The Minolta is a great film scanner at a reasonable price, although it has some problems with noise in high-density (e.g. dark) slides.  I use Vuescan, as the Minolta software is pretty but inefficient.  Vuescan allows single-pass multiscan capabilities, which I use to reduce the dark noise.  The Minolta unfortunately has no automated film scanning capabilities, although the newer USB version can scan 4 slides or 6 negatives at once.  I'm stuck scanning one-by-one, which is extremely time-consuming.  I use Corel Photopaint 9.0 and manipulate 24-bit images, reducing them to high quality JPG files for storage.  For web use I usually oversample and reduce to 600 pixels wide with antialiasing, then clean it up with directional sharpening in the 30-60 percent range.  I don't use unsharp masking (a favorite with photoshop experts) unless I have large images.  I'm currently working on making my images look decent on the widely different monitor gammas that all of my friends no doubt have.

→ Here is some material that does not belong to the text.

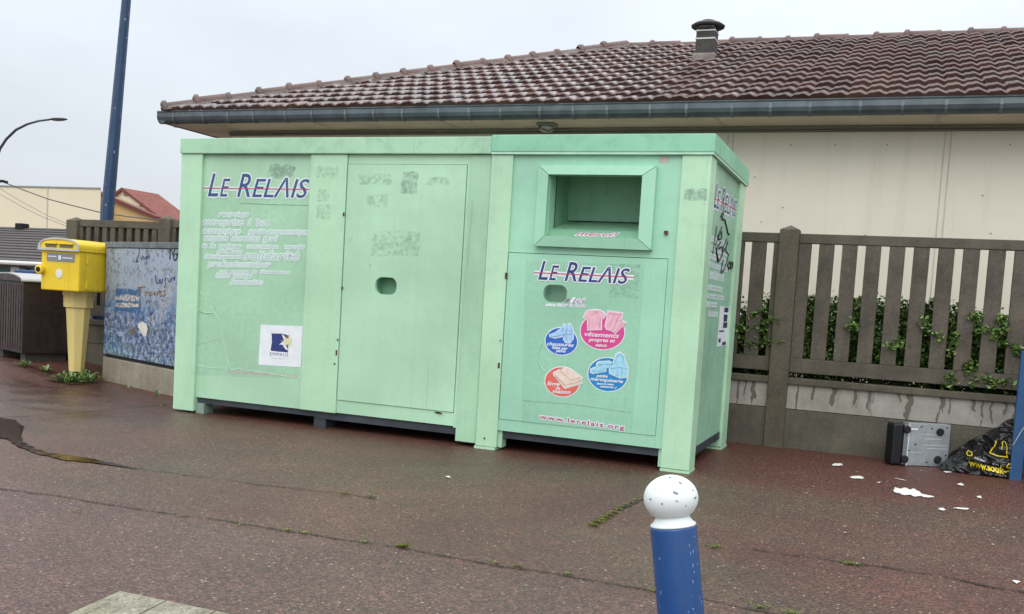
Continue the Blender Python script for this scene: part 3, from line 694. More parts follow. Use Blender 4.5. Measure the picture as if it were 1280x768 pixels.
# ------------------------------------------------------------------ clothing containers
def frame_ring(bm, x0, x1, z0, z1, w_, Y0, Y1):
    for a in (rect(x0, x1, z1-w_, z1), rect(x0, x1, z0, z0+w_), rect(x0, x0+w_, z0+w_+.0, z1-w_), rect(x1-w_, x1, z0+w_, z1-w_)):
        box(bm, a[0][0], a[1][0], Y0, Y1, a[0][1], a[2][1])
def hole_cup(name, cx, cz, hx, hz, Y, par, mat):
    bm = bmesh.new(); L = rrect(cx, cz, hx+.012, hz+.012, .06); n_ = len(L)
    f = [bm.verts.new((u, Y, v)) for u, v in L]; b = [bm.verts.new((u, Y+.09, v)) for u, v in L]
    for i in range(n_): bm.faces.new((f[i], f[(i+1) % n_], b[(i+1) % n_], b[i]))
    bm.faces.new(b); return obj(name, bm, mat, par, True)
def logo(par, px0, px1, y0, y1, Y, navy, hb, halo=WHT, sideX=None, zs=1.):
    """small-capital italic name with white surround and a red rule through it"""
    if sideX is None:
        a, b = at(px0, y0, Y), at(px1, y1, Y); ux = (1, 0, (b.z-a.z)/(b.x-a.x)); nr = (0, -1, 0); W = (b-a).length; pl = a
    else:
        a, b = atx(px0, y0, sideX), atx(px1, y1, sideX); ux = (0, 1, (b.z-a.z)/(b.y-a.y)); nr = (1, 0, 0); W = (b-a).length; pl = a
    U = Vector(ux).normalized(); big = hb*W; sm = big*.78
    words = (('L', 0, .105, big), ('E', .125, .10, sm), ('R', .30, .13, big), ('EL\u039bIS', .45, .55, sm))
    for off, mt, lf, nm in ((.014*W/1.0, halo, .0006, 'lettering_surround'), (.0014, navy, .0024, 'lettering')):
        for s, f0, fw, h in words:
            text(nm, s, pl+U*(f0*W), ux, (0, 0, 1), fw*W, mt, par, nr, height=h, shear=.28, offset=off, lift=lf)
    for w_, lf, mt in ((.02*1, .0004, halo), (.0036, .0046, RED)):
        bm = bmesh.new(); c0 = pl-U*(.05*W)+Vector((0, 0, big*.36)); c1 = c0+U*(1.10*W); n_ = Vector(nr)*lf; z = Vector((0, 0, w_))
        v = [bm.verts.new(q+n_) for q in (c0-z, c1-z, c1+z*.7, c0+z*.7)]; bm.faces.new(v); obj('red_rule' if mt is RED else 'rule_surround', bm, mt, par, True)
def patch(par, name, pts, Y, mat, amp=.006, seed=0, lift=.001):
    L = [(at(px, py, Y).x, at(px, py, Y).z) for px, py in pts]
    bm = bmesh.new(); poly_prism(bm, ragged(L, amp, seed, 5) if amp else L, front(Y-lift), 0); return obj(name, bm, mat, par, True)
def rc(x0, y0, x1, y1, sk=0): return ((x0, y0), (x1, y0+sk), (x1-(y1-y0)*.06, y1+sk), (x0-(y1-y0)*.06, y1))

CL = thing('clothes_container', (-3., 0, 0), 'wide green textile bank with large plain door and faded white slogans', 'clothes container')
obj('corner_post', box(bmesh.new(), -4.42, -4.205, 0, .2, 0.015, 2.163, .006), GP, CL, True)
obj('corner_post', box(bmesh.new(), -4.42, -4.3, 1.4, 1.6, 0.015, 2.163, .006), GP, CL, True)
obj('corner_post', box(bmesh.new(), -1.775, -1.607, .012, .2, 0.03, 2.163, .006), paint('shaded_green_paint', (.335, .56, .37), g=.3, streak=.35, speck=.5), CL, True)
obj('middle_post', box(bmesh.new(), -3.155, -2.822, .004, .15, .135, 2.163, .006), GP, CL, True)
obj('body', box(bmesh.new(), -4.38, -1.61, .16, 1.58, .14, 2.165), GL, CL, True)
pL = .03
obj('side_panel', box(bmesh.new(), -4.207, -3.153, pL, .155, .135, 2.163), GL, CL, True)
# door with a hand hole
HL = rrect(-2.43, 1.163, .093, .066, .055)
bm = poly_prism(bmesh.new(), rect(-2.815, -1.803, .245, 2.088), front(.012), .03, [HL])
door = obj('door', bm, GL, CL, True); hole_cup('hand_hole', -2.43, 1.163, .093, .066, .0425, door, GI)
bm = box(bmesh.new(), -2.82, -1.776, .02, .155, 2.092, 2.163); box(bm, -1.799, -1.777, .02, .155, .13, 2.0915); box(bm, -2.821, -1.80, .02, .155, .14, .241); obj('door_frame', bm, GL, CL, True)
bm = bmesh.new(); frame_ring(bm, -2.8205, -1.7995, .2415, 2.0915, .02, .031, .0315); obj('door_gap', bm, BLK, CL, True)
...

I've recently (9/03) bought a Canon FS4000 film scanner.  42-bit A/D + 4000 dpi is the upper limit of what I will ever need in a film scanner.  Why buy a film scanner when I intend to hit digital sometime?  Well, for serious work I'm still using slides because I can't afford a full-frame digital sensor.  And I have all of those old slides which are still looking pretty good; maybe they would benefit from a 4000 dpi rescan.  I have that luxury since I still have the old slides.  The Canon is noticably sharper than the Minolta, but I'm pretty much rendering film grain at this point.  Also, I'm starting to see all of the lens faults that were invisible with the Minolta.  Shucks, I'm going to have to upgrade again.  Overall, I have improved quality but not the stellar increase I expected.  I guess I got really good with the Minolta/Vuescan combo, and I'm not so good at the Vuescan/Canon combo.

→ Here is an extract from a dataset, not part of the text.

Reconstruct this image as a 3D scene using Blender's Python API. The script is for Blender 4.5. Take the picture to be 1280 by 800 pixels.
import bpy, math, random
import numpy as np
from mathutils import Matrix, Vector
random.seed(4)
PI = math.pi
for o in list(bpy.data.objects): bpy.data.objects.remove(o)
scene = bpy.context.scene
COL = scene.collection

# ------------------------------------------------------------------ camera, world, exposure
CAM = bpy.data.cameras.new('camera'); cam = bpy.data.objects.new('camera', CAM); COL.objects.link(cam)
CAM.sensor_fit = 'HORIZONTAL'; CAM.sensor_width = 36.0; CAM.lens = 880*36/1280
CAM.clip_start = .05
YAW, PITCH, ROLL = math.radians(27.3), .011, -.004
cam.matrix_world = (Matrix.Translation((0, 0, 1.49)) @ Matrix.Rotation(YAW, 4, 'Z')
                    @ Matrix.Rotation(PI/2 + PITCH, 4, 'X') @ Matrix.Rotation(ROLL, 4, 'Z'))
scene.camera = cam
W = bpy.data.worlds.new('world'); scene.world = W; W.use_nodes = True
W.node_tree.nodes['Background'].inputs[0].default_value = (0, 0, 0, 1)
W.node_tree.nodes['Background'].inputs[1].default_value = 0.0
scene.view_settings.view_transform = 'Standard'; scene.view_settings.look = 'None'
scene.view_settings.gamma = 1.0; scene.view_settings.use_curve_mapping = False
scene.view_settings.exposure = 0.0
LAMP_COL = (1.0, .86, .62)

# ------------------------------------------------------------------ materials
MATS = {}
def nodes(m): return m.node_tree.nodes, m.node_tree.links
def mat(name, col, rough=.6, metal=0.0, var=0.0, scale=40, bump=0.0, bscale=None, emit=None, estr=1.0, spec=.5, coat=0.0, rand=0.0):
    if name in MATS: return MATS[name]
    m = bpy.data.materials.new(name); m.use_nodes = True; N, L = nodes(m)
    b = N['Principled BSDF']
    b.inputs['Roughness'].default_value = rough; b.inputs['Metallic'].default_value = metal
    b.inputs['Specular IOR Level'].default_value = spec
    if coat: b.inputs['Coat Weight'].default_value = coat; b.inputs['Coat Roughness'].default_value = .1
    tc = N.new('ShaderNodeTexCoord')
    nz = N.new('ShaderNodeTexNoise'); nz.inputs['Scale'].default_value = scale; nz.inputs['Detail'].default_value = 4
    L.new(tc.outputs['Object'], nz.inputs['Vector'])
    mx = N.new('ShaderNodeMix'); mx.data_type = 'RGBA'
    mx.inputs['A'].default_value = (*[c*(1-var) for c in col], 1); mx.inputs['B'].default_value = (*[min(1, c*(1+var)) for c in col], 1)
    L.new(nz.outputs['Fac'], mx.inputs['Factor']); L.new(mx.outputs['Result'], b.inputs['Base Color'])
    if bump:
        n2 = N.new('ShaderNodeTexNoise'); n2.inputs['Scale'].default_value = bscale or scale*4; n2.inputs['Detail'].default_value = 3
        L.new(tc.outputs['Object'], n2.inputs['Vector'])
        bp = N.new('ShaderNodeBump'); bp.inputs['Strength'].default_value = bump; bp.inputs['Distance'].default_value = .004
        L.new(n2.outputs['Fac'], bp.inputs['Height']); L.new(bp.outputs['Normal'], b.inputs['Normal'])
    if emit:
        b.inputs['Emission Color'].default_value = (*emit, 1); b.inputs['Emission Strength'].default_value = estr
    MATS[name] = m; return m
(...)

I print on an old 6-color (CcYMmK) Epson Photo 750 which is starting to show its age.  The Epson 750's major weakness IMHO is its nasty, nasty rendering of darker reddish or maroon-type colors...such as shadowed flesh, sigh, so they're in every portrait.  It produces these ink clumps which look absolutely awful.   I've experimented with a lot of papers but Epson Premium Glossy Photo Paper is the most near-photographic I've found so far.  It's almost time to get a new printer, but I will probably keep this around maybe for 4-shade grey true B/W printing.  I am continually adjusting the calibration but I've found that certain settings of ICM tend to work ok. 

I've used Epson Colorlife semi-gloss.  This paper is reasonably good, I like the rougher surface which looks more like traditional photos.  However, the tonal range of the paper is much smaller than PGPP, so you have to move the black point up in order to get a full range of luminances out of it.  Supposedly this paper is more archival than PGPP, which I hope is true.  Warning:  Colorlife coating is soluble in water, so if you get it just a little bit wet, you will destroy it completely.  I wouldn't use it anywhere where it might someday get damp.

I've recently returned to Heavyweight Matte, after some thought of how to calibrate it.  After examining a 10-bar greyscale, I decided that a juryrigged way to correct the print was to raise the gamma, raise the black point, add green to the shadows, and add slight blue to the highlights before printing.  Now the paper makes amazing prints, which I'm starting to like better than PGPP; it is still not as sharp and does not have the color separation of PGPP but tonal gradations are smoother and the paper can truly produce deep black.  Plus, it's cheaper and more archival than the PGPP, which quickly ends up fading red in my experience.  It's excellent for 4x6" prints, and behind glass I bet it would actually look better than PGPP.